I doubt if "right" could ever be achieved in the distro-building world. Even if both Jemimah and Iguleder came up with perfectly "right" concepts, their time of existence in the "right zone" would be finite i.e. limited to a certain time period. Distros are always evolutionary in their development and always will need to be re-vamped on an on-going basis - no matter how "right" they appear to be at any given point in time.

If you accept this view, then "right" is only a relative term.

There is no distro in existence at present which might be thought of as "right" - Puppy included. I think you can only talk about Puppy being sufficiently "right" for it being able to tank the opposition - even the big Linuces. It's the result that counts - how you got there is actually not really relevant - to the end user at least.

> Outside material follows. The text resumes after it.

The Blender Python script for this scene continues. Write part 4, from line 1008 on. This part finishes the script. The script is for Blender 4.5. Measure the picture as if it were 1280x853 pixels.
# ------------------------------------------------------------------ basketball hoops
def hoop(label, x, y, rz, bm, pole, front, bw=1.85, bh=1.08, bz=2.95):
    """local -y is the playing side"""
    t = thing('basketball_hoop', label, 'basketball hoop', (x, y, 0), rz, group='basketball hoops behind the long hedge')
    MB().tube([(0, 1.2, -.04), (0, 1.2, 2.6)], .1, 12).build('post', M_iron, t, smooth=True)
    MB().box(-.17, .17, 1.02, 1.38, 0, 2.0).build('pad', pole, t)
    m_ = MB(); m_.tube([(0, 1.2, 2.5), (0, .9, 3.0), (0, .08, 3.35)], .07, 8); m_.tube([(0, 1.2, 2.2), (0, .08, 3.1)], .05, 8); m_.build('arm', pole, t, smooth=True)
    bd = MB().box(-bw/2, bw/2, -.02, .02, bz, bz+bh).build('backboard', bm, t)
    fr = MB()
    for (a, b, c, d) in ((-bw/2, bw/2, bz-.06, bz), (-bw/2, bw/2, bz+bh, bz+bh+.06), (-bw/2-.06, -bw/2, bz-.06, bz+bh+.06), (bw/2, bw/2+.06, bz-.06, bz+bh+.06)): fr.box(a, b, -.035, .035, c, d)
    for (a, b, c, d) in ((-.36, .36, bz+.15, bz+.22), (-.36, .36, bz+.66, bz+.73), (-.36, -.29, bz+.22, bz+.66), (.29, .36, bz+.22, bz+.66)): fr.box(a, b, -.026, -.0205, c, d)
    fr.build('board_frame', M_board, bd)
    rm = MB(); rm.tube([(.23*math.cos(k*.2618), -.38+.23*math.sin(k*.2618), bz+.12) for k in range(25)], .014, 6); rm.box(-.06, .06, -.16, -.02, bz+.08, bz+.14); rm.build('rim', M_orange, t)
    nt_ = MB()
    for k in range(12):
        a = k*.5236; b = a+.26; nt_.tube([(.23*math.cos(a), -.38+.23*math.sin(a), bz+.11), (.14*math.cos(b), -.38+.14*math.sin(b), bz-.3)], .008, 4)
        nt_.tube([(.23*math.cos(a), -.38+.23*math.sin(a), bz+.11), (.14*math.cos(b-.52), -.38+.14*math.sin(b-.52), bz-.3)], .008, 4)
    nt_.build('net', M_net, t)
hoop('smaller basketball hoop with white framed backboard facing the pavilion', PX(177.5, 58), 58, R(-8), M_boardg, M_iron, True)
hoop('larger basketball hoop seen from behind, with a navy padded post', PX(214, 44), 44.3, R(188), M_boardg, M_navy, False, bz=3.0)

So Jemimah's stuff is sufficiently "right" for all practical purposes as of now, but to ensure that Puppy versions remain fairly and squarely in the "right" zone in the future, contributors and developers such Iguleder will be crucial to Puppy's ability to remain in that zone. Dunno though, maybe it will get to the point where at some stage the best way forward would be to start all over again with a blank sheet of paper.

Look at the classic case of MS Windows. It's now so slow that it's barely usable. The whole thing needs to be rebuilt from scratch for it to have any chance of staying level (technically speaking) with Linux. Think of how "right" Windows once was in say, 1995 or even earlier? Compare that to where it is now. LOL I think they might need Iguleder to go and sort it out for them!